Jakie ryby preferujecie? Tak trochę wracam do fragmentu programu, który stał się wiralem w naszej przestrzeni kilka lat wstecz. Zapewne większość odpowie, że filet to jest coś wyjątkowego, bo cieszenie się smakiem ryby to nie dłubanie w kawałkach przygotowanego posiłku. Ości wzbudzają irytację, mają swój własny pokazowy numer w teatrze kulinarnej frustracji. Ryby przecież wyglądają, jakby były stworzone do bezproblemowego spożycia. Jednak w tym przepięknym opakowaniu znajdziecie ukryte niespodzianki. To celowe szkolenie na mistrza finezyjnego wydobywania ości naucza nas precyzji i cierpliwości.
Zdecydowanie gotowy filet ułatwia przygotowanie, ale dla prawdziwych smakoszy są lepsze informacje. Kupcie całą sztukę i oprócz filetów macie bazę do takiego wywaru na szkieletach i głowie, że klasyczny rosół mięsny nie dorasta do pięt łososia. Filetowanie to podróż przez labirynt pełen ukrytych niespodzianek. Nóż staje się najlepszym przyjacielem, a ryby to test naszej wytrzymałości psychicznej.

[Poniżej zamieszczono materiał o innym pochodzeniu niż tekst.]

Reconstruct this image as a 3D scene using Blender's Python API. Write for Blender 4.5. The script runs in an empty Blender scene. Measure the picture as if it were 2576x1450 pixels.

Wbrew pozorom nie jest to czarna magia, chociaż znam kucharzy, którzy filetują ryby w taki sposób, że finał wygląda tak jak fale Dunaju.
Niezależnie od tego, jak się staracie, ości zawsze znajdą sposoby, aby ukazać swoją obecność. Precyzja i cierpliwość jest wskazana podczas oddzielania mięsa. Satysfakcja w wydobyciu solidnego kawałka mięsa bez większego uszczerbku to wystarczająca nagroda, aby potem cieszyć się soczystymi kąskami z ryb. Pamiętajcie jedynie zanim wrzucicie rybią głowę do przygotowywanego wywaru do wszelakich zup i sosów, to musicie trochę zabawić w Hannibala Lectera zakamarków kuchennych i wydłubać oczy oraz wyciąć skrzela ryby, wtedy po ugotowaniu nie będzie wyczuwalna gorycz, a jedynie pyszny i klarowany wywar. Po filetowaniu wyskrobiecie mięso łyżeczką przy kręgach i macie doskonałe kąski na tatara lub burgery.
Nie naginajcie rzeczywistości, ryba bez ości to jak księżyc bez kraterów. Miłośnicy sztuki patroszenia, filetowania doskonale wiedzą, że to najlepsza przygoda kulinarna, przecież rzadko się spotyka tyle ekscytacji i niespodzianek w jednym kawałku mięsa. Dla leniuchów filet to jedyna słuszna koncepcja, oczywiście bez zabawy dłubania i wycinania tych znakomitych elementów. Mnie jednak bliżej do gastrobandy, gdzie ostry nóż to najlepszy kompan do rozprawienia się z grubymi rybami. Małe rybki z chęcią pochłaniam bez użycia stali i precyzji, a jedynie po przygotowaniu zgrabnie dłubie paluchami i potem ochoczo mlaskam.